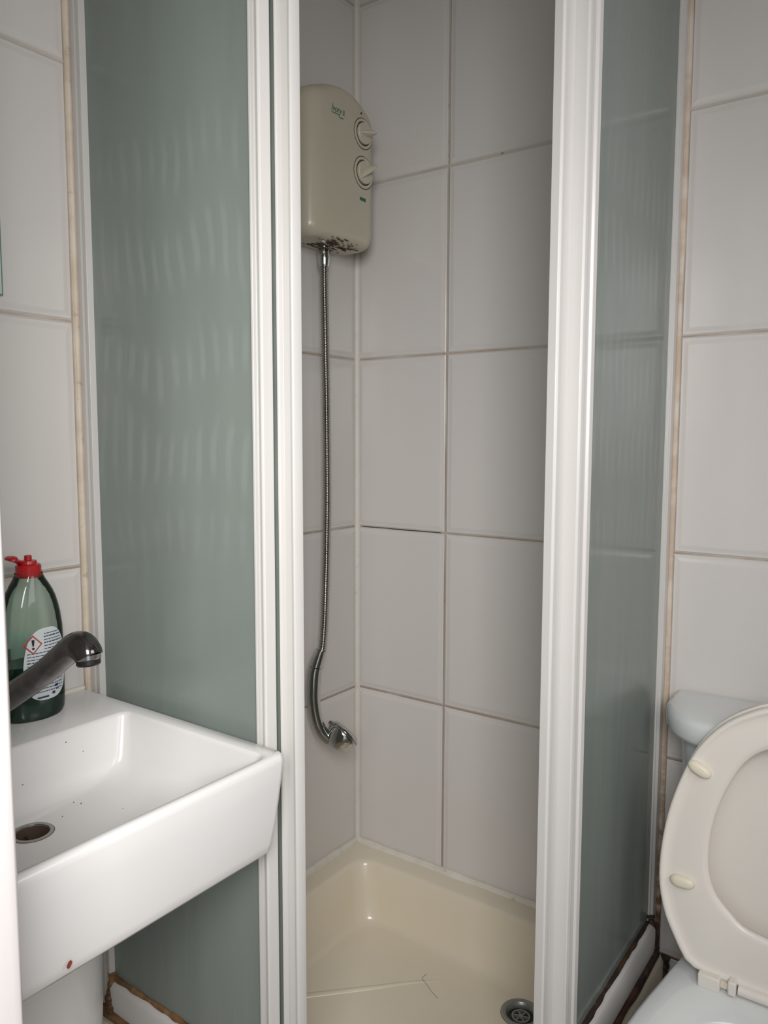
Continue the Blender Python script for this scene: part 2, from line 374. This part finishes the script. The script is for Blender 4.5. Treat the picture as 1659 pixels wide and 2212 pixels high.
# sealant round the enclosure
struct(bead('trim_7', M['sil_cream'], [(.002, -.7475, .30), (.002, -.7485, 2.18)], .0058, .2, 60))
struct(bead('trim_8', M['sil_rust'], [(.7485, -.002, .27), (.7475, -.002, 2.18)], .0055, .3, 60))
struct(bead('trim_9', M['mould'], [(.033, -.7365, ZB+.002), (.39, -.7365, ZB+.001)], .0042, .6, 60))
struct(bead('trim_10', M['mould'], [(.033, -.7395, ZB+.012), (.031, -.747, .30), (.040, -.7495, .278), (.76, -.7495, .276)], .0062, .6, 40))
struct(bead('trim_11', M['mould_dark'], [(.7385, -.035, ZB+.002), (.7385, -.42, ZB+.001)], .0045, .6, 60))
struct(bead('trim_12', M['mould_dark'], [(.742, -.028, ZB+.014), (.749, -.026, .30), (.755, -.030, .276), (.755, -.74, .274)], .0070, .6, 40))
struct(box('trim_13', M['mould'], (.008, .752, -.7465, -.70, .260, .283)))
struct(box('trim_14', M['mould'], (.705, .752, -.70, -.004, .260, .283)))

# ------------------------------------------------------------------ electric shower
es = thing('electric_shower', 'cream electric shower unit with two dials, on left tiled wall near the corner', 'shower unit')
def outline(y0, y1, z0, z1, rise, r, x, ins=0, n=10, lft=0):
    y0 += ins+lft; y1 -= ins; z0 += ins; z1 -= ins; pts = []
    rb = max(.006, r-ins*.3); rt = max(.01, r*1.6-ins*.3)
    def arc(cy, cz, a0, a1, rr, m=n): 
        for i in range(m+1):
            a = a0+(a1-a0)*i/m; pts.append(Vector((x, cy+rr*math.cos(a), cz+rr*math.sin(a))))
    arc(y1-rb, z0+rb, -PI/2, 0, rb); arc(y1-rt, z1-rise-rt, 0, PI/2-.38, rt)
    m = 12; a, b = y1-rt+rt*math.sin(.38), y0+rt-rt*math.sin(.38)
    zb = z1-rise-rt+rt*math.cos(.38)
    for i in range(1, m):
        t = i/m; pts.append(Vector((x, a+(b-a)*t, zb+(z1-zb)*4*t*(1-t))))
    arc(y0+rt, z1-rise-rt, PI/2+.38, PI, rt); arc(y0+rb, z0+rb, PI, 1.5*PI, rb)
    return pts
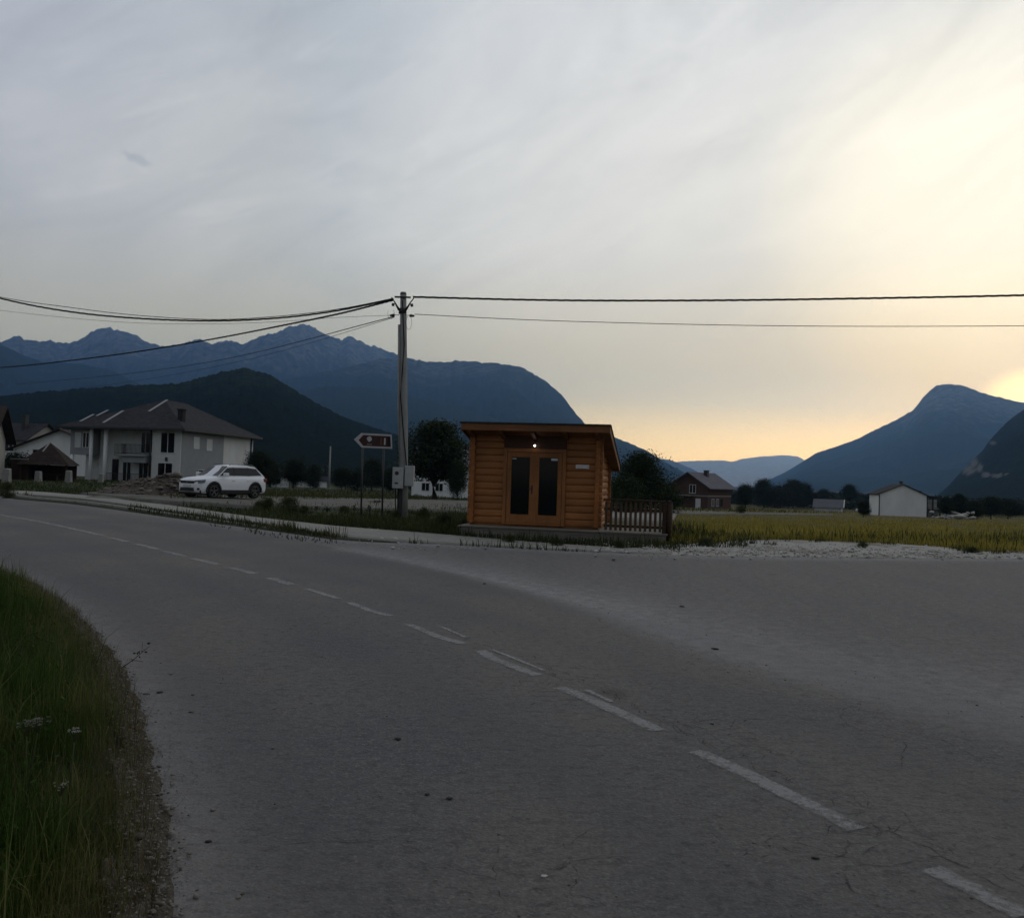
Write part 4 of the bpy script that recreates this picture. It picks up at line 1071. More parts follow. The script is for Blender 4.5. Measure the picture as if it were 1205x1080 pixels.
━━━━━━━━━━
#### Exercise description:
Retype all entries exactly as they appear, dropping the images.

#### Result of this exercise:
Continue the Blender Python script for this scene: part 2, from line 374. This part finishes the script. The script is for Blender 4.5. Treat the picture as 1659 pixels wide and 2212 pixels high.
# sealant round the enclosure
struct(bead('trim_7', M['sil_cream'], [(.002, -.7475, .30), (.002, -.7485, 2.18)], .0058, .2, 60))
struct(bead('trim_8', M['sil_rust'], [(.7485, -.002, .27), (.7475, -.002, 2.18)], .0055, .3, 60))
struct(bead('trim_9', M['mould'], [(.033, -.7365, ZB+.002), (.39, -.7365, ZB+.001)], .0042, .6, 60))
struct(bead('trim_10', M['mould'], [(.033, -.7395, ZB+.012), (.031, -.747, .30), (.040, -.7495, .278), (.76, -.7495, .276)], .0062, .6, 40))
struct(bead('trim_11', M['mould_dark'], [(.7385, -.035, ZB+.002), (.7385, -.42, ZB+.001)], .0045, .6, 60))
struct(bead('trim_12', M['mould_dark'], [(.742, -.028, ZB+.014), (.749, -.026, .30), (.755, -.030, .276), (.755, -.74, .274)], .0070, .6, 40))
struct(box('trim_13', M['mould'], (.008, .752, -.7465, -.70, .260, .283)))
struct(box('trim_14', M['mould'], (.705, .752, -.70, -.004, .260, .283)))

# ------------------------------------------------------------------ electric shower
es = thing('electric_shower', 'cream electric shower unit with two dials, on left tiled wall near the corner', 'shower unit')
def outline(y0, y1, z0, z1, rise, r, x, ins=0, n=10, lft=0):
    y0 += ins+lft; y1 -= ins; z0 += ins; z1 -= ins; pts = []
    rb = max(.006, r-ins*.3); rt = max(.01, r*1.6-ins*.3)
    def arc(cy, cz, a0, a1, rr, m=n): 
        for i in range(m+1):
            a = a0+(a1-a0)*i/m; pts.append(Vector((x, cy+rr*math.cos(a), cz+rr*math.sin(a))))
    arc(y1-rb, z0+rb, -PI/2, 0, rb); arc(y1-rt, z1-rise-rt, 0, PI/2-.38, rt)
    m = 12; a, b = y1-rt+rt*math.sin(.38), y0+rt-rt*math.sin(.38)
    zb = z1-rise-rt+rt*math.cos(.38)
    for i in range(1, m):
        t = i/m; pts.append(Vector((x, a+(b-a)*t, zb+(z1-zb)*4*t*(1-t))))
    arc(y0+rt, z1-rise-rt, PI/2+.38, PI, rt); arc(y0+rb, z0+rb, PI, 1.5*PI, rb)
    return pts
Write part 4 of the bpy script that recreates this picture. It picks up at line 1071. More parts follow. The script is for Blender 4.5. Measure the picture as if it were 1205x1080 pixels.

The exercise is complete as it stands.